This message is going to make no sense to anyone who hasn't read the Harry Potter books, but you should, so no apologies. Anyway. if you do want context, the Harry Potter series is this series of
four books - ultimately there'll be seven, but only four are released so far -written by a British writer, J.K.Rowling, about a boy, Harry Potter, who
one day discovers he's a wizard and goes off to a school for wizards. They are technically 'children's books', but all the best children's books can be read by any ages, and as a devotee of children's books, I can confirm these are very high quality indeed. In fact, they are totally fucking brilliant, and hugely enjoyable, and very deservedly they have been a publishing sensation, selling in such huge numbers that in the US Harry got the ultimate accolade - he made it to the cover of Time.
Any other Harry Potter devotees out there? There's this cool pair of articles in Slate, which has just popped up on the msn site, debating, among other things, the gay subtexts in Harry Potter. Out of mercy for others on this site I'm not sending the whole thing, but here's a relevant extract:
Which brings me to an intriguing point in your letter. I owe you a silver sickle, since it seems plain to me that the homosexual themes are already there, and treated with the sublimation and symbolism you predict. Well, not homosexual themes per se, since whatever sexuality there is in the books is conventionally and safely infantile.
What I mean is that being a wizard is very much like being gay: You grow up in a hostile world governed by codes and norms that seem nonsensical to you, and you discover at a certain age that there are people like you--what's more, there's a whole subculture with its own codes and norms right alongside the straight (muggle) one, yet strangely invisible to it. In out-of-the-way spots in the middle of large cities are secret places--bars, bookshops--that cater to this special clientele, and suddenly, one day, you find your way to them. The reaction of many straights (muggles) is hostility and denial, on the order of the Dursleys. But some muggle parents, like Hermione's, love their wizard children and support them. (Hermione reciprocates by taking a course at Hogwarts in muggle studies, the one moment in the series that made me laugh out loud.) Consider too that there are wizards born of muggles and muggles born of wizards, so that having magical power (like being gay, at least according to some schools of thought) is, while not hereditary, clearly innate.
Your use of the phrase "a place for us" was especially suggestive (though by "us" you meant the muggles), since that's the title of a fascinating book by D.A. Miller (published last year by Harvard) about the role of the Broadway musical in forming, at once in secret and out in plain view, modern gay male cultural identity. The process of acculturation he describes (which involves playing the cast album from Gypsy in your parents' suburban basement), is not unlike what Harry undergoes in the early chapters of Sorcerer's Stone.
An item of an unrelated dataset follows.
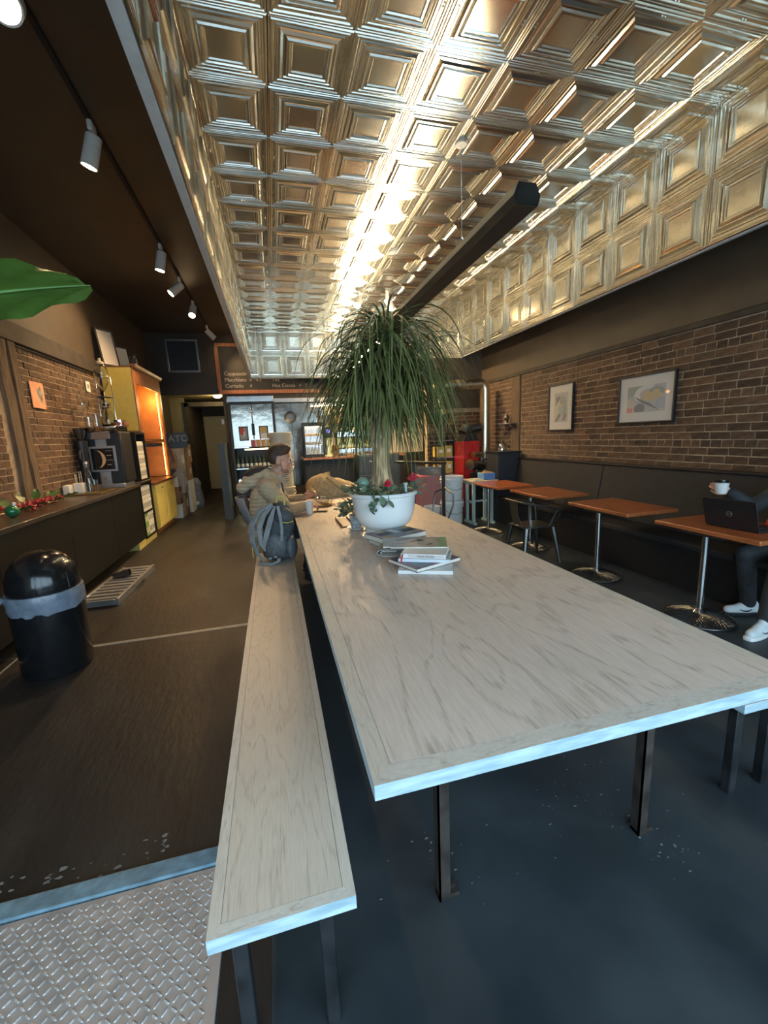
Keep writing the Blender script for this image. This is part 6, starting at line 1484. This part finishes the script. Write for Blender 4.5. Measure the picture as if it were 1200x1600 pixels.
# backpack standing on the bench end
bp = thing('backpack', 'dark slate hiking backpack with grey straps standing on the bench end', 'backpack', (-0.03, 3.98, 0.462), radians(-18))
Rt = Matrix.Rotation(radians(-8), 3, 'X')
blob('body', M['pack'], bp, [('e', (0, 0.02, 0.17), (0.165, 0.13, 0.17)), ('e', (0.01, 0.03, 0.33), (0.15, 0.12, 0.19)), ('e', (0.03, 0.05, 0.46), (0.10, 0.09, 0.10)), ('e', (0, 0, 0.07), (0.15, 0.12, 0.07))], 0.012, 3)
blob('front_pocket', M['pack_mesh'], bp, [('e', (0.01, -0.09, 0.16), (0.11, 0.055, 0.12)), ('e', (0.02, -0.07, 0.22), (0.10, 0.05, 0.05))], 0.008, 3)
blob('lid_pocket', M['pack'], bp, [('e', (0.08, -0.01, 0.42), (0.095, 0.10, 0.085))], 0.010, 2)
blob('side_pocket', M['pack_mesh'], bp, [('e', (0.14, -0.03, 0.13), (0.05, 0.09, 0.11))], 0.008, 2)
def strap(name, pts, side, w, mat, t=0.012): return MB().ribbon(pts, side, w, t).build(name, mat, bp, bevel=0.003)
strap('shoulder_strap', [(0.0, -0.08, 0.555), (-0.10, -0.13, 0.50), (-0.175, -0.15, 0.38), (-0.185, -0.15, 0.22), (-0.15, -0.14, 0.10), (-0.10, -0.135, 0.03)], (1, -0.4, 0.2), [0.035, 0.05, 0.05, 0.05, 0.03, 0.02], M['pack_grey'], 0.016)
strap('shoulder_strap', [(0.01, -0.09, 0.545), (-0.06, -0.145, 0.46), (-0.105, -0.165, 0.34), (-0.10, -0.165, 0.2), (-0.07, -0.15, 0.13)], (1, 0, 0.2), [0.03, 0.045, 0.045, 0.035, 0.02], M['pack_grey'], 0.016)
strap('compression_strap', [(0.03, -0.09, 0.53), (0.0, -0.14, 0.42), (-0.045, -0.165, 0.28), (-0.08, -0.165, 0.16)], (1, 0, 0.4), [0.02, 0.05, 0.05, 0.03], M['pack_grey'], 0.010)
strap('side_strap', [(0.055, -0.085, 0.53), (0.085, -0.13, 0.44), (0.095, -0.14, 0.33), (0.085, -0.145, 0.22)], (1, 0, 0), 0.028, M['pack_grey'], 0.008)
strap('yellow_webbing', [(0.09, -0.12, 0.385), (0.14, -0.105, 0.375), (0.18, -0.05, 0.38)], (0, 0, 1), 0.008, M['pack_yellow'], 0.004)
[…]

Is this completely crazy? I won't be offended if you say yes. Will Jerry Falwell now take out after Harry Potter, having raised the alarm about Tinky Winky? Our dear colleague Chatterbox, that estimable muggle, thinks he might, but for other reasons, namely that the Potter books take a benign view of paganism, magic, witchcraft, and other things that scare Christian fundamentalists. A few years ago they went after Barney because he could fly, and because he taught kids about the powers of the imagination (in their crusade they had the tacit support of parents across America, who are fully prepared to believe that the purple dinosaur is the instrument of Satan). There have also been outcries raised about Dungeons and Dragons, and about the mere use of the word "imagination" in school textbooks. So I'm sure it's only a matter of time before school libraries start getting calls from concerned parents complaining about our dear Harry. Which makes me like him all the more, of course.
That's the extract, by somone called A.O.Scott. Anyone who wants the whole exchange and can't find it in Slate, email me. And I'd just like to say that I have to admit I hadn't quite thought that the whole world of wizardry was a metaphor for homosexuality (though of course I'm only too happy to accept it). But I did think that Professor Lupin in the third - and best, in my opinion - book might be gay. Of course, he's a werewolf (sorry to spoil it for those who haven't read the book) which is not exactly the sort of comparison one wants to have to deal with (mainly because its an awful idea that you 'spread' it the way werewolves spread through biting others). But Lupin is a sympathetic character, and I sort of wanted him to have a gay affair with Sirius Black, since in general I'm all for having positive gay characters in children's fiction.